石井頼子「棟方志功の装画本 −「仕業」としての板画と装画本 −」より

 石井頼子氏の言葉にもあるように、棟方のもつ気質が大作とはまた異なったフィールドでも大いに発揮されていたことは、本書を追えば十分に伝わってくるだろう。
 また棟方は他作品で用いた版やモチーフを装画にも応用していることがあったため、同時代に制作されていた平面作品との比較をしてみてもおもしろい。楽しみ方は自由自在にあるが、ファンにとっても専門家にとっても、彼の表現の奥行きを知る手掛かりとなる一冊になるはずだ。

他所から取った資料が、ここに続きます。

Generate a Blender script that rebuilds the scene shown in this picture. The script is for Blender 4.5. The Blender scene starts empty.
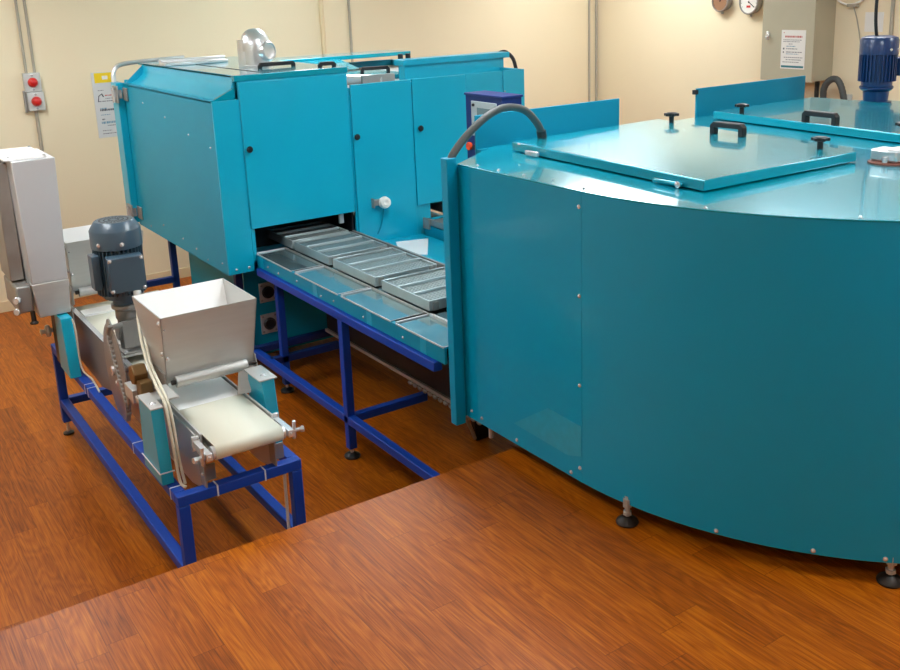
import bpy, bmesh, math, random
from mathutils import Vector, Matrix
random.seed(7)
SC = bpy.context.scene
COL = SC.collection
PI = math.pi

# ------------------------------------------------------------------ materials
def s2l(c):
    return tuple((v/12.92 if v <= 0.04045 else ((v+0.055)/1.055)**2.4) for v in c)
def rgb(r, g, b):
    return s2l((r/255, g/255, b/255)) + (1,)
def mat(name, col, rough=0.5, metal=0.0, coat=0.0, noise=0.0, nscale=8.0, bump=0.0, bscale=60.0, stretch=(1,1,1), rnoise=0.0, spec=0.5, coat_rough=0.08):
    m = bpy.data.materials.new(name); m.use_nodes = True
    nt = m.node_tree; b = nt.nodes['Principled BSDF']
    b.inputs['Base Color'].default_value = col
    b.inputs['Roughness'].default_value = rough
    b.inputs['Metallic'].default_value = metal
    b.inputs['Coat Weight'].default_value = coat
    b.inputs['Coat Roughness'].default_value = coat_rough
    b.inputs['Specular IOR Level'].default_value = spec
    tc = nt.nodes.new('ShaderNodeTexCoord'); mp = nt.nodes.new('ShaderNodeMapping')
    mp.inputs['Scale'].default_value = stretch
    nt.links.new(tc.outputs['Object'], mp.inputs['Vector'])
    if noise > 0 or rnoise > 0:
        n = nt.nodes.new('ShaderNodeTexNoise'); n.inputs['Scale'].default_value = nscale
        n.inputs['Detail'].default_value = 4
        nt.links.new(mp.outputs['Vector'], n.inputs['Vector'])
        if noise > 0:
            mx = nt.nodes.new('ShaderNodeMix'); mx.data_type = 'RGBA'; mx.blend_type = 'MIX'
            mx.inputs[6].default_value = tuple(max(0, c*(1-noise)) for c in col[:3]) + (1,)
            mx.inputs[7].default_value = tuple(min(1, c*(1+noise)) for c in col[:3]) + (1,)
            nt.links.new(n.outputs['Fac'], mx.inputs[0]); nt.links.new(mx.outputs[2], b.inputs['Base Color'])
        if rnoise > 0:
            mr = nt.nodes.new('ShaderNodeMapRange')
            mr.inputs['From Min'].default_value = 0.3; mr.inputs['From Max'].default_value = 0.7
            mr.inputs['To Min'].default_value = max(0.02, rough-rnoise); mr.inputs['To Max'].default_value = rough+rnoise
            nt.links.new(n.outputs['Fac'], mr.inputs['Value']); nt.links.new(mr.outputs['Result'], b.inputs['Roughness'])
    if bump > 0:
        n2 = nt.nodes.new('ShaderNodeTexNoise'); n2.inputs['Scale'].default_value = bscale; n2.inputs['Detail'].default_value = 3
        nt.links.new(mp.outputs['Vector'], n2.inputs['Vector'])
        bp = nt.nodes.new('ShaderNodeBump'); bp.inputs['Strength'].default_value = bump; bp.inputs['Distance'].default_value = 0.01
        nt.links.new(n2.outputs['Fac'], bp.inputs['Height']); nt.links.new(bp.outputs['Normal'], b.inputs['Normal'])
    return m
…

 これまで1500冊以上の棟方志功装画本を蒐集してきた山本氏だが、これ程の数をもってしてもまだその全体像は見えていないという。
 後任への期待もあるというが、没後50年近くを迎えても、生み出された装画本は世の中を巡りつづけ、誰かの家や古書店の棚の中で眠っている。そのことを考えると、棟方志功の片鱗がどれだけ多くの人々の手に渡っていたのか、計り知れない創造のエネルギーにただただ感動する。

 日本で最も多く装画にかかわったという棟方志功。
 縦横無下な棟方志功の装画本の世界を、ぜひ体感していただきたい。


(桂書房・編集部)


◉書誌情報

『棟方志功 装画本の世界 —山本コレクションを中心に』
山本正敏 編著
2023年3月31日刊行|A4判・296 頁|ISBN978-4-86627-132-3


◉編著者略歴

山本 正敏(やまもと まさとし)  

1951年富山県魚津市生まれ。1974年、明治大学文学部考古学専攻卒業。同年4月、富山県教育委員会文化財保護主事に採用。退職まで、県内遺跡の発掘調査、文化財保護行政に従事。2010年、富山県埋蔵文化財センター長。2018年、富山考古学会会長。日本考古学協会会員。
2001年より棟方志功の装画本を蒐集。コレクションの総数は1500点以上に及び、全国の美術館や文学館の企画展示に協力。